Each happens only once. You can record the performance but, as Brad is always at pains to remind us, it is only a recording, a record, a second-best. It is not, really, what happened on the 24th of April in Popejoy Hall at the University of New Mexico. And the 2007 running is not the 2006 running and will not be the 2008 running: there will be different stories to tell, different disappointments or elations. Each performance is unique and will inevitably be over, the singer silent, the runner gimping off past the finish line.

Some years ago we were rehearsing a requiem by the contemporary British composer John Rutter, a beautiful piece with a recurring melody that was—I can’t resist the pun—to die for. But over the weeks an unease was growing in me. One night I turned to my friend Jim West and said, “Jim, this music is scaring the bejesus out of me!” “I know exactly what you mean,” he said. “It makes death much too attractive.” He was right. Requiems can be hazardous to your health. It goes without saying that marathons can be, too. Even in the best of them, around mile 23 a dark wish begins to bloom luxuriantly: anything to get you out of this, to stop the pain in your legs, your feet, your lungs. Sadly, to borrow from Mark Twain, nobody ever has the presence of mind to bring a gun!

And the goal, the shimmering goal, the blessed end.

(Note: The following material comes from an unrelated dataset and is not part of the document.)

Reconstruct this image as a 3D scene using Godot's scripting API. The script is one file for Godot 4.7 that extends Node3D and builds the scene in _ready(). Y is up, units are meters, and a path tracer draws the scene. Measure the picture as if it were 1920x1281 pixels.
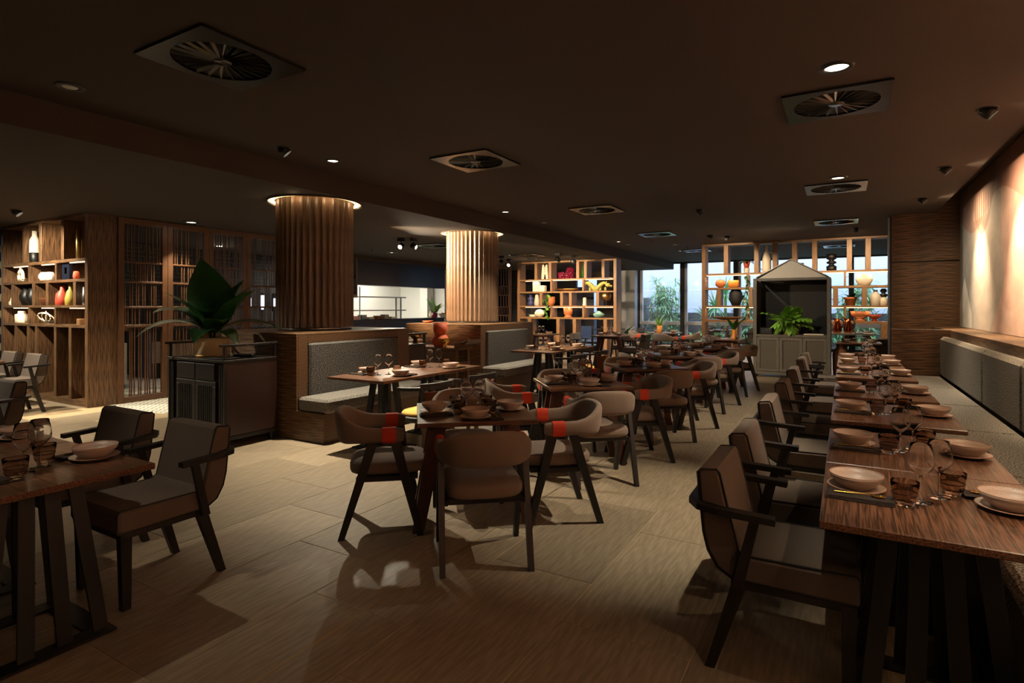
extends Node3D
# A restaurant dining room. World axes follow the room: x to the banquette wall, -z to the garden windows.
const MAIN := 2.94
const LOW := 2.70
const TOP := 0.72
var M := {}
var taken := {}
var proto := {}
var rng := RandomNumberGenerator.new()

func _ready():
	rng.seed = 7
	set_camera()
	set_sky()
	set_lights()
	make_materials()
	build_shell()
	build_floor()
	build_columns_and_booths()
	build_screens()
	build_shelves()
	build_display_cabinet()
	build_banquette()
	build_ceiling_fittings()
	build_kitchen()
	build_dining()
	build_sideboards()
	build_shelf_objects()
	build_background()
	build_garden()

func set_camera():
	var cam := Camera3D.new()
	cam.name = "camera"
	cam.projection = Camera3D.PROJECTION_FRUSTUM
	cam.near = 0.1
	cam.far = 200.0
	var f := 1067.0
	cam.size = 1281.0 / f * cam.near
	cam.frustum_offset = Vector2(0, -(640.5 - 575.0) / f * cam.near)
	cam.position = Vector3(0, 1.4, 0)
	cam.rotation = Vector3(0, atan2(622.0, f), 0)
	add_child(cam)
	cam.current = true

func set_sky():
	var env := Environment.new()
	env.background_mode = Environment.BG_SKY
	var sky := Sky.new()
	var sm := ProceduralSkyMaterial.new()
	sm.sky_top_color = Color(0.70, 0.80, 0.95)
	sm.sky_horizon_color = Color(0.86, 0.91, 0.98)
	sm.ground_bottom_color = Color(0.30, 0.30, 0.30)
	sm.ground_horizon_color = Color(0.45, 0.46, 0.47)
	sm.sun_angle_max = 0.0
	sky.sky_material = sm
	env.sky = sky
	env.background_energy_multiplier = 6.8
	env.tonemap_mode = Environment.TONE_MAPPER_LINEAR
	env.tonemap_exposure = 1.25
	env.sdfgi_enabled = true
	env.ssao_enabled = true
	env.ssil_enabled = true
	var we := WorldEnvironment.new()
	we.name = "world"
	we.environment = env
	add_child(we)

const WARM := Color(1.0, 0.87, 0.70)
const NEUTRAL := Color(1.0, 0.94, 0.83)

func spot(at: Vector3, to: Vector3, energy: float, angle: float, color := NEUTRAL, soft := 0.35, size := 0.014):
	var l := SpotLight3D.new()
	l.name = "spot_lamp_light"
	l.light_color = color
	l.light_energy = energy
	l.spot_range = 30.0
	l.spot_attenuation = 2.0
	l.spot_angle = angle
	l.spot_angle_attenuation = soft
	l.light_size = size
	l.shadow_enabled = true
	add_child(l, true)
	var up := Vector3.UP if abs((to - at).normalized().y) < 0.98 else Vector3.RIGHT
	l.look_at_from_position(at, to, up)

func omni(at: Vector3, energy: float, color := WARM, size := 0.05):
	var l := OmniLight3D.new()
	l.name = "lamp_light"
	l.light_color = color
	l.light_energy = energy
	l.omni_range = 30.0
	l.omni_attenuation = 2.0
	l.light_size = size
	l.shadow_enabled = true
	l.position = at
	add_child(l, true)

func panel_light(at: Vector3, to: Vector3, size: Vector2, energy: float, color := WARM):
	var l := AreaLight3D.new()
	l.name = "strip_light"
	l.light_color = color
	l.light_energy = energy
	l.area_size = size
	l.area_normalize_energy = true
	l.area_range = 30.0
	l.area_attenuation = 2.0
	l.shadow_enabled = true
	add_child(l, true)
	l.look_at_from_position(at, to, Vector3.UP if abs((to - at).normalized().y) < 0.98 else Vector3.FORWARD)

func set_lights():
	# recessed downlights of the main ceiling, some unseen, the farthest added to brighten the window area
	spot(Vector3(-4.65, 2.90, -4.23), Vector3(-3.85, 0, -4.2), 15.0, 41, NEUTRAL, 0.9)
	spot(Vector3(-4.67, 2.90, -1.90), Vector3(-4.5, 0, -2.6), 0.4, 36, NEUTRAL, 0.9)  # unseen lamp placed at the sensor cover to light the left floor
	spot(Vector3(-0.04, 2.90, -4.20), Vector3(-1.15, 0, -3.9), 6.5, 26, NEUTRAL, 0.8)
	spot(Vector3(-0.05, 2.90, -2.20), Vector3(0.34, 0.72, -2.5), 2.4, 17, NEUTRAL, 0.9)  # out of view, placed to light the nearest banquette table
	spot(Vector3(-0.06, 2.90, -7.82), Vector3(-0.3, 0, -7.7), 5.0, 44, NEUTRAL, 0.7)
	spot(Vector3(-4.74, 2.90, -7.92), Vector3(-4.3, 0, -7.7), 10.0, 46, NEUTRAL, 0.7)
	spot(Vector3(-3.9, 2.90, -15.9), Vector3(-4.0, 0, -15.4), 9.0, 50, Color(1, 0.97, 0.93), 0.8)  # added, brightens the furniture by the windows in place of daylight
	spot(Vector3(-4.6, 2.90, -12.9), Vector3(-4.5, 0, -13.2), 6.0, 46, Color(1, 0.97, 0.93), 0.8)  # added to brighten the passage mouth
	spot(Vector3(-0.6, 2.90, -16.9), Vector3(-0.6, 0, -16.5), 6.0, 50, Color(1, 0.97, 0.93), 0.8)  # added to brighten the seats beyond the divider
	# gimbals washing the mural: a hot core in a wide soft beam; the nearest ones are out of view
	for z in [-9.92, -7.82, -5.68, -3.5, -1.3, 0.9]:
		spot(Vector3(1.02, 2.89, z), Vector3(1.62, 2.0, z), 2.6, 78, WARM, 1.0)
		spot(Vector3(1.02, 2.89, z), Vector3(1.62, 1.75, z), 12.0 if z < -2 else 19.0, 33, WARM, 1.0)  # the nearest, out of view, are stronger to light the near furniture
	spot(Vector3(-3.5, 2.90, -0.6), Vector3(-3.1, 0.6, -1.35), 1.3, 24, NEUTRAL, 1.0)  # out of view, placed to light the left foreground chairs
	# lower ceiling
	spot(Vector3(-8.64, 2.66, -5.06), Vector3(-8.75, 0, -5.06), 4.0, 38, NEUTRAL, 0.6)
	spot(Vector3(-9.9, 2.60, -2.75), Vector3(-10.4, 1.0, -3.9), 9.0, 58, NEUTRAL, 0.5)  # out of view, placed to light the front of the left shelf
	spot(Vector3(-8.2, 2.66, -1.9), Vector3(-7.5, 0, -3.1), 10.0, 48, NEUTRAL, 0.7)  # out of view, placed to light the floor on the left
	for z in [-10.3, -12.6, -16.8]:
		spot(Vector3(-9.4, 2.66, z), Vector3(-9.4, 0, z), 3.0, 50, NEUTRAL, 0.5)
	# track heads turned to the second column and the far shelf, gimbals on the cabinet and the divider, most of them unseen
	spot(Vector3(-7.2, 2.48, -8.1), Vector3(-5.9, 1.6, -8.0), 3.0, 60, NEUTRAL, 0.5)
	spot(Vector3(-6.55, 2.52, -6.3), Vector3(-5.85, 1.75, -8.4), 30.0, 34, WARM, 0.5)  # unseen head behind the nearest column, placed to light the second one
	spot(Vector3(-7.6, 2.50, -12.6), Vector3(-7.3, 1.3, -14.65), 6.0, 50, WARM, 0.7)  # unseen head, placed to light the left of the far shelf
	spot(Vector3(-6.0, 2.50, -12.6), Vector3(-6.2, 1.3, -14.65), 6.0, 50, WARM, 0.7)  # unseen head, placed to light the right of the far shelf
	spot(Vector3(-1.93, 2.82, -9.44), Vector3(-0.9, 1.3, -12.3), 3.6, 30, NEUTRAL, 0.5)  # unseen gimbal, placed to light the cabinet front and its plant
	spot(Vector3(-2.40, 2.86, -12.5), Vector3(-0.95, 2.0, -12.4), 5.0, 38, NEUTRAL, 0.6)
	spot(Vector3(-2.3, 2.88, -12.9), Vector3(-2.3, 1.4, -14.65), 5.0, 52, WARM, 0.7)  # unseen gimbal, placed to light the left of the divider
	spot(Vector3(0.2, 2.88, -13.0), Vector3(0.2, 1.4, -14.65), 5.0, 52, WARM, 0.7)  # unseen gimbal, placed to light the right of the divider

# ---------------------------------------------------------------- naming
func numbered(called: String) -> String:
	var k: int = taken.get(called, 0)
	taken[called] = k + 1
	return called if k == 0 else "%s_%03d" % [called, k]

func thing(called: String, label: String, category: String, at := Vector3.ZERO, turn := 0.0, group := "") -> Node3D:
	var o := Node3D.new()
	o.name = numbered(called)
	o.set_meta("called", called)
	add_child(o)
	o.position = at
	o.rotation.y = turn
	tag(o, label, category, group)
	return o

func tag(o: Node, label: String, category: String, group := ""):
	o.set_meta("label", label)
	o.set_meta("category", category)
	if group != "":
		o.set_meta("group", group)

func part(called: String, mesh: Mesh, m: Material, parent: Node, at := Vector3.ZERO, turn := Vector3.ZERO) -> MeshInstance3D:
	var o := MeshInstance3D.new()
	o.name = called
	o.mesh = mesh
	o.material_override = m
	o.position = at
	o.rotation = turn
	parent.add_child(o, true)
	return o

func solo(called: String, mesh: Mesh, m: Material, label: String, category: String, at := Vector3.ZERO, turn := 0.0, group := "") -> MeshInstance3D:
	var o := part(numbered(called), mesh, m, self, at, Vector3(0, turn, 0))
	tag(o, label, category, group)
	return o

func struct(called: String, mesh: Mesh, m: Material, at := Vector3.ZERO) -> MeshInstance3D:
	var o := part(numbered(called), mesh, m, self, at)
	o.set_meta("kind", "structure")
	return o

func stuff(o: Node) -> Node:
	o.set_meta("kind", "stuff")
	return o

func again(key: String, maker: Callable, label: String, at: Vector3, turn := 0.0, group := "") -> Node3D:
	# the first time builds the thing, later copies it with its parts
	var o: Node3D
	if not proto.has(key):
		o = maker.call()
		proto[key] = o
	else:
		o = proto[key].duplicate()
		o.name = numbered(proto[key].get_meta("called"))
		add_child(o)
	o.position = at
	o.rotation.y = turn
	o.set_meta("label", label)
	if group != "":
		o.set_meta("group", group)
	return o

# ---------------------------------------------------------------- meshes
func sb() -> SurfaceTool:
	var s := SurfaceTool.new()
	s.begin(Mesh.PRIMITIVE_TRIANGLES)
	return s

func fin(s: SurfaceTool) -> ArrayMesh:
	s.generate_normals()
	return s.commit()

const FLAT := 4294967295

func tri(s: SurfaceTool, a: Vector3, b: Vector3, c: Vector3, o: Vector3, g := FLAT):
	s.set_smooth_group(g)
	if (b - a).cross(c - a).dot((a + b + c) / 3.0 - o) > 0.0:
		s.add_vertex(a); s.add_vertex(c); s.add_vertex(b)
	else:
		s.add_vertex(a); s.add_vertex(b); s.add_vertex(c)

func quad(s: SurfaceTool, a: Vector3, b: Vector3, c: Vector3, d: Vector3, o: Vector3, g := FLAT):
	tri(s, a, b, c, o, g)
	tri(s, a, c, d, o, g)

func add_box(s: SurfaceTool, at: Vector3, size: Vector3, b := 0.0, basis := Basis.IDENTITY):
	var h := size / 2.0
	b = minf(b, minf(h.x, minf(h.y, h.z)) * 0.9)
	if b <= 0.0:
		var p := []
		for i in 8:
			p.append(at + basis * Vector3(h.x * (1 if i & 1 else -1), h.y * (1 if i & 2 else -1), h.z * (1 if i & 4 else -1)))
		for f in [[0, 1, 3, 2], [4, 5, 7, 6], [0, 1, 5, 4], [2, 3, 7, 6], [0, 2, 6, 4], [1, 3, 7, 5]]:
			quad(s, p[f[0]], p[f[1]], p[f[2]], p[f[3]], at)
		return
	var v := {}
	for i in 8:
		for a in 3:
			var q := Vector3(h.x - b, h.y - b, h.z - b)
			q[a] = h[a]
			q.x *= 1 if i & 1 else -1
			q.y *= 1 if i & 2 else -1
			q.z *= 1 if i & 4 else -1
			v[i * 3 + a] = at + basis * q
	for a in 3:
		var u: int = 1 << ((a + 1) % 3)
		var w: int = 1 << ((a + 2) % 3)
		for k in 2:
			var o: int = (1 << a) * k
			quad(s, v[o * 3 + a], v[(o | u) * 3 + a], v[(o | u | w) * 3 + a], v[(o | w) * 3 + a], at)
		# edges parallel to axis a
		var a1 := (a + 1) % 3
		var a2 := (a + 2) % 3
		for k in 4:
			var o2: int = (u if k & 1 else 0) | (w if k & 2 else 0)
			var o3: int = o2 | (1 << a)
			quad(s, v[o2 * 3 + a1], v[o2 * 3 + a2], v[o3 * 3 + a2], v[o3 * 3 + a1], at)
	for i in 8:
		tri(s, v[i * 3], v[i * 3 + 1], v[i * 3 + 2], at)

func box(size: Vector3, b := 0.0) -> ArrayMesh:
	var s := sb()
	add_box(s, Vector3.ZERO, size, b)
	return fin(s)

func span(x0: float, x1: float, y0: float, y1: float, z0: float, z1: float, b := 0.0) -> ArrayMesh:
	var s := sb()
	add_span(s, x0, x1, y0, y1, z0, z1, b)
	return fin(s)

func add_span(s: SurfaceTool, x0: float, x1: float, y0: float, y1: float, z0: float, z1: float, b := 0.0):
	add_box(s, Vector3(x0 + x1, y0 + y1, z0 + z1) / 2.0, Vector3(absf(x1 - x0), absf(y1 - y0), absf(z1 - z0)), b)

func add_lathe(s: SurfaceTool, prof: Array, seg := 24, at := Vector3.ZERO, g := 1):
	# the profile runs up the outside, over the rim and down the inside
	for i in prof.size() - 1:
		var p: Vector2 = prof[i]
		var q: Vector2 = prof[i + 1]
		for k in seg:
			var t0 := TAU * k / seg
			var t1 := TAU * (k + 1) / seg
			var a := at + Vector3(p.x * cos(t0), p.y, p.x * sin(t0))
			var b := at + Vector3(q.x * cos(t0), q.y, q.x * sin(t0))
			var c := at + Vector3(q.x * cos(t1), q.y, q.x * sin(t1))
			var d := at + Vector3(p.x * cos(t1), p.y, p.x * sin(t1))
			s.set_smooth_group(g)
			if q.x > 0.0001:
				s.add_vertex(a); s.add_vertex(c); s.add_vertex(b)
			if p.x > 0.0001:
				s.add_vertex(a); s.add_vertex(d); s.add_vertex(c)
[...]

You are in the home stretch, 30 yards from the finish line. The crowd is cheering, the big chronometer up ahead is taunting you (3:59:1l!). Stiff-legged, a poor parody of a runner, you call upon your gods, shake off the pain, and haul your sorry bones across that line! Another marathon, for good or ill, is part of your history.

Eight bars left. The final Amen. A mighty crescendo–the chorus and orchestra one organism, one consciousness—and a cascade of beauty coming to a final rest. The conductor lowers the baton and bows his head. A preternatural second of silence, then the audience is on its feet, applauding wildly. The world is again redeemed.